As a user searching the catalog, it makes sense to return a homogeneous chunk (Item) and have the Assets attached to this object.
Assuming we decide to capture all Assets in a single Item, we need a clean solution for:
- Handling Items with many Assets (e.g. » 100)
- Sub-setting along time - i.e. filtering Assets by time selection
The jump from Collections to Items is done via a link item, using relation item
.
The /collections/<collectionId>/items
path provides a paginated list of Items.
It follows that Assets could be represented in the same way. i.e. /collections/<collectionId>/items/<itemId>/assets
An aside: aggregation summaries of Assets
In a perfect future, we won’t need to worry about Assets because data services will exist to handle Assets transparently so that the user query/request gets converted into a workflow description and returns only the data payload requested.
In the world of STAC Items, we can expect that service endpoints will be included in the Item record, as aggregated assets. There are some example aggregation formats that might be relevant in this area:
- kerchunk - descriptive files representing an access point for reading multiple data files (Assets)

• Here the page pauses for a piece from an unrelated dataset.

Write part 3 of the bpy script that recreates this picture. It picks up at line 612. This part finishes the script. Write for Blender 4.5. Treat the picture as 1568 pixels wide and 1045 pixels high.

- Zarr - a cloud-compatible format that separates data access and serialisation for multi-dimensional arrays
But that’s the future - let’s get back to the our proposal…
Proposal
In order to support Assets as first-class objects in STAC, we propose the following extensions:
SPEC EXTENSION
Add a link relation “asset” to allow linkage to a separate Asset object.SPEC EXTENSION
Add an asset-spec which defines the Asset representation. This follows closely the item-spec, although properties are preferred in the Item. Properties are allowed as per the current asset-spec that can be used for subsetting (e.g. datetime)API EXTENSION
Add asset-list to provide/collections/<collectionId>/items/<itemId>/assets
which is the list of Assets for a given itemId. This will provide a paginated list of all Assets and is linked to using a link object as part of an Item with relation “asset” .API EXTENSION
Add asset-search to allow cross-item searching of individual data filesAPI EXTENSION
Asset search enables API based sub-setting, using the/collections/<collectionId>/items/<itemId>/assets
URL. e.g./collections/<collectionId>/items/<itemId>/assets?datatime=start/end
Schemas
Our proposed schemas are available here:
Outcome
Moving the potentially long list of Assets to a paginated endpoint allows clients to selectively retrieve Assets for Items which have been specifically requested, rather than for all Assets irrespective of their need. This can be represented as a paginated table in user interfaces. Presenting the metadata Assets within the Item record is still useful as it allows the user to dig deeper and understand whether this is the Item they require.
Asset search allows for filtering, either within an item (e.g date-time or role to retrieve only data Assets) or cross-Item selection, where a subset of related Assets from different Items might be desired. In the first case, all Assets point back to a single Item record. In the latter case, Assets may point back to a number of different Items (potentially in different Collections).
The power of Asset-level search is that the user can search dimensions of the “data hypercube” that yields a true intersect of relevant content, rather than being constrained by the limitations of how items are defined in a particular STAC catalog. A single search gets the results that are otherwise gained from repeated search-and-filter operations, thereby streamlining the discovery process.
Whilst many catalog managers, and scientific domains, may not need Asset-level search, it is a powerful solution for managing large archive or heterogeneous environmental data. We intend to implement it in our emerging STAC solution for CEDA. We also expect it to meet the needs of the next generation of Earth System Grid Federation (ESGF) Search system in the near future.